Kuantum fiziğinin Everett Yorumu, sadece bu fonksiyonun tanımladığı gerçeğe güvenilmesi gerektiğini söylemektedir. Dahası, başka varsayımlarda bulunulmamasını vurgulamaktadır. Fonksiyonun meydana getirdiği olası sonuçların olması bu yorumun sebebidir. Ayrıca aynı sistemlerin varlığından dolayı dalga fonksiyonlarının da bu olasılıklar içerisinde birbirinden bağımsız olduklarını açıklamaya çalışmaktadır. Ancak ölçüm yapıldığı anda yapılan ölçüm aleti veya ölçümü yapan kişi de bu sistemin içine dahil olmuştur. Bundan dolayı artık denklemin bir parçasıdır ve bağımsız değildir. Evrende her kuantum ölçümü sırasında dallanmaya sebep olan olasılıkların hepsi eşit derecede gerçek kabul edilmektedir.

Kuantum Fiziğinin Yerle Bir Ettiği Dört Önemli İlke

Birinci ilke determinizmdir. Determinizme göre evrendeki olay, olgu ve süreçlerin hiçbiri olasılık dahilinde değildir. Gerçekleşme ihtimali ya imkânsız (%0) ya da kesindir (%100). Kuantum fiziği, evrenin yapısal olarak olasılıklı olduğundan bahseder. Bu da determinizm için büyük bir problemdir. (Bunun hakkında daha önce yazmış olduğum “Laplace’in Şeytanı” adlı yazıyı okumanızı tavsiye ederim.)

İkinci ilke nedenselliktir. Bu ilke, önce bir nedenin meydana gelmesini daha sonra ise bir sonucun var olabileceğini söylemektedir. Sonuç nedenden önce gelemez.

Üçüncü ilke yerellilik yani lokalitedir. Cisimlerin sadece kendi lokalitelerindeki temas edebildikleri şeyleri etkileyebileceğini öne sürmektedir. Daha uzağa etki edebilme durumu ancak ışık hızından da öte bir şekilde ilerlemesiyle mümkün olabilmektedir ve bu da imkansızdır.

Dördüncü ve son ilke ise realizmdir. Realizme göre her cisim klasik fizik ile tanımlanabilen özelliklere sahip olabilmelidir. Young’ın çift yarık deneyinde bahsedilen ışığın hem parçacık hem de bir dalga gibi davranıyor olması (dalga parçacığı ikiliği) kuantum parçacıklarının klasik özelliği yok gibi gözükmektedir. Bu olay da realizm için büyük bir problemdir.

Paralel Evren Varlığından Söz Edilebilir Mi?

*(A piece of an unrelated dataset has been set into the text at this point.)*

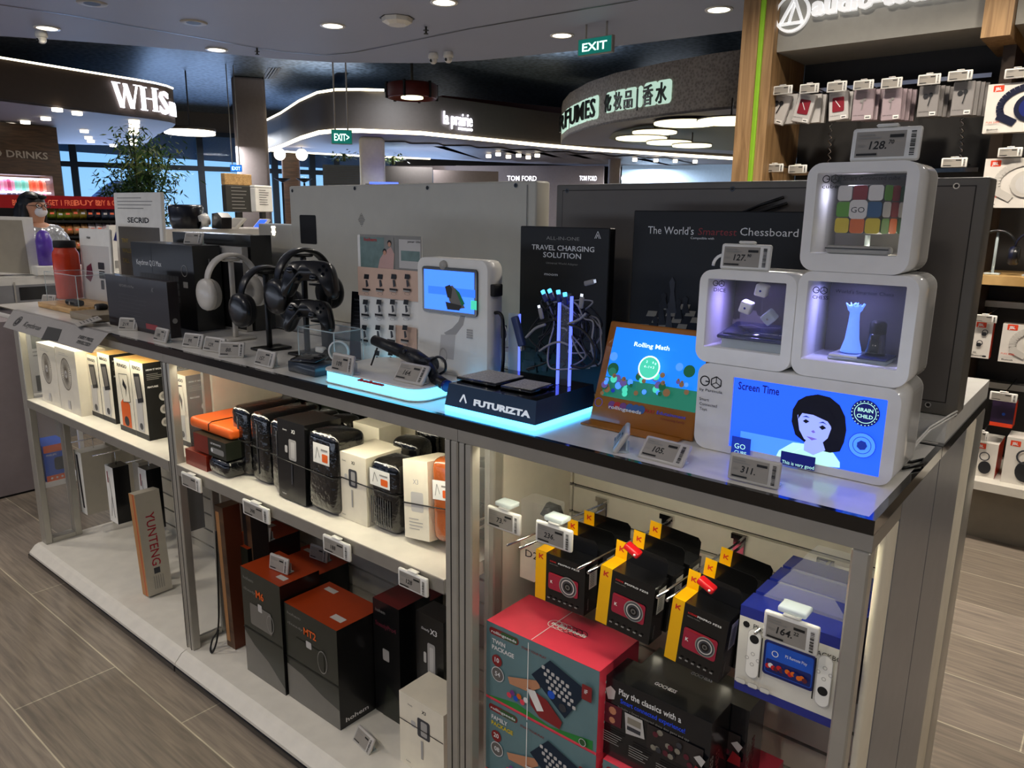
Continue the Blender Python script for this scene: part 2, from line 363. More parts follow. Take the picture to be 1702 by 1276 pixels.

Schrödinger dalga fonksiyonunun tanımladığı bütün evrenler gerçektir. Bütün fizikçiler arasında da kabul görmüş bir denklemdir. Sözünü ettiğimiz paralel evrenler ”Gerçek fiziksel evrenler mi yoksa matematiksel ifadelerden mi ibarettir?” sorusu günümüz fizik dünyasında bile tartışma konusu olmaya devam etmektedir. Kuantum mekaniğinin paralel evrenler yorumu yani Everett Yorumu doğru kabul edilirse ve o paralel evrenler gerçek fiziksel evrenler ise sizin bu yazıyı gördüğünüzde okuma veya okumama olasılığınız bütünleşmiş/eşleşmiş olarak kabul edilmektedir.

Bu yazıyı okumaya karar verdiğiniz anda bütün olasılıklar gerçekleşmiş olmaktadır. Ve bir ölçüm sistemine tabii olursa okuma olasılığınızın var olduğu o ihtimalin barındığı evrende olduğunuz anlamına gelmektedir. Ancak bir yerlerde matematiksel ya da fiziksel düzlemde bu yazıyı okumayı seçmemiş bir “siz” de olasılıklar arasındadır. Bu olasılıklar, evrenin başlangıcından itibaren sonsuz miktarda dallanmıştır ve dallanmaya da devam etmekte olan evrenlerdir. Her bir tercih, her bir kuantum ölçümü bizlere yeni evrenlerin dallarını vermektedir. Bu şekilde olasılık gibi görünen ama aslında deterministtik olan evrenler içerisinde var olan bir geleceğe doğru ilerlediğimizi söyleyebilmekteyiz.